= Exercise instructions =
Skip the pictures and repeat each line of the data exactly.

= Given information =
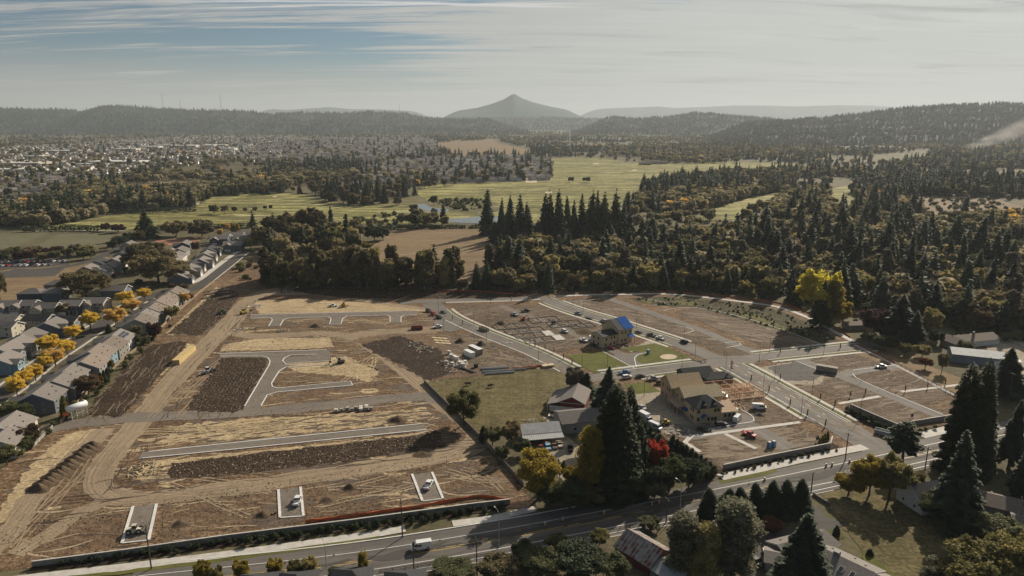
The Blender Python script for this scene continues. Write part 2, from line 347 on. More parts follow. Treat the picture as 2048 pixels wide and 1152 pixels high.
# building and vehicle surfaces
M['roof_grey'] = mk('roof_grey', (0.21,0.185,0.165), (0.155,0.137,0.122), 1.5, 0.9, var=0.2)
M['roof_brown'] = mk('roof_brown', (0.21,0.17,0.135), (0.155,0.125,0.10), 1.5, 0.9, var=0.2)
M['roof_dark'] = mk('roof_dark', (0.045,0.045,0.047), (0.03,0.03,0.032), 1.5, 0.9, var=0.15)
M['roof_felt'] = mk('roof_felt', (0.022,0.026,0.032), (0.014,0.017,0.021), 1.0, 0.8)
M['roof_far'] = mk('roof_far', (0.26,0.23,0.20), (0.07,0.062,0.056), 0.03, 0.9, var=0.7)
M['wall_far'] = mk('wall_far', (0.85,0.80,0.72), (0.55,0.50,0.43), 0.02, 0.9, var=0.3)
for k, c in dict(white=(0.66,0.64,0.58), cream=(0.58,0.52,0.40), beige=(0.42,0.36,0.28), grey=(0.30,0.29,0.27), slate=(0.14,0.16,0.18), navy=(0.055,0.07,0.10), green=(0.27,0.30,0.26), teal=(0.20,0.31,0.36), taupe=(0.24,0.21,0.18), tan=(0.36,0.30,0.22), blue_grey=(0.25,0.27,0.285)).items():
    M['siding_'+k] = mk('siding_'+k, c, tuple(x*0.86 for x in c), 0.8, 0.8)
M['trim'] = mk('trim', (0.70,0.68,0.63), (0.6,0.58,0.54), 1, 0.7)
M['osb'] = mk('osb', (0.50,0.38,0.23), (0.40,0.29,0.17), 1.2, 0.85)
M['osb_pale'] = mk('osb_pale', (0.58,0.47,0.29), (0.48,0.37,0.22), 1.0, 0.85)
M['osb_pink'] = mk('osb_pink', (0.46,0.33,0.22), (0.37,0.255,0.17), 1.2, 0.85)
M['stud'] = mk('stud', (0.62,0.44,0.30), (0.52,0.35,0.23), 1.5, 0.8)
M['wood_grey'] = mk('wood_grey', (0.22,0.19,0.155), (0.15,0.13,0.105), 1.0, 0.9)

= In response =
The Blender Python script for this scene continues. Write part 2, from line 347 on. More parts follow. Treat the picture as 2048 pixels wide and 1152 pixels high.
# building and vehicle surfaces
M['roof_grey'] = mk('roof_grey', (0.21,0.185,0.165), (0.155,0.137,0.122), 1.5, 0.9, var=0.2)
M['roof_brown'] = mk('roof_brown', (0.21,0.17,0.135), (0.155,0.125,0.10), 1.5, 0.9, var=0.2)
M['roof_dark'] = mk('roof_dark', (0.045,0.045,0.047), (0.03,0.03,0.032), 1.5, 0.9, var=0.15)
M['roof_felt'] = mk('roof_felt', (0.022,0.026,0.032), (0.014,0.017,0.021), 1.0, 0.8)
M['roof_far'] = mk('roof_far', (0.26,0.23,0.20), (0.07,0.062,0.056), 0.03, 0.9, var=0.7)
M['wall_far'] = mk('wall_far', (0.85,0.80,0.72), (0.55,0.50,0.43), 0.02, 0.9, var=0.3)
for k, c in dict(white=(0.66,0.64,0.58), cream=(0.58,0.52,0.40), beige=(0.42,0.36,0.28), grey=(0.30,0.29,0.27), slate=(0.14,0.16,0.18), navy=(0.055,0.07,0.10), green=(0.27,0.30,0.26), teal=(0.20,0.31,0.36), taupe=(0.24,0.21,0.18), tan=(0.36,0.30,0.22), blue_grey=(0.25,0.27,0.285)).items():
    M['siding_'+k] = mk('siding_'+k, c, tuple(x*0.86 for x in c), 0.8, 0.8)
M['trim'] = mk('trim', (0.70,0.68,0.63), (0.6,0.58,0.54), 1, 0.7)
M['osb'] = mk('osb', (0.50,0.38,0.23), (0.40,0.29,0.17), 1.2, 0.85)
M['osb_pale'] = mk('osb_pale', (0.58,0.47,0.29), (0.48,0.37,0.22), 1.0, 0.85)
M['osb_pink'] = mk('osb_pink', (0.46,0.33,0.22), (0.37,0.255,0.17), 1.2, 0.85)
M['stud'] = mk('stud', (0.62,0.44,0.30), (0.52,0.35,0.23), 1.5, 0.8)
M['wood_grey'] = mk('wood_grey', (0.22,0.19,0.155), (0.15,0.13,0.105), 1.0, 0.9)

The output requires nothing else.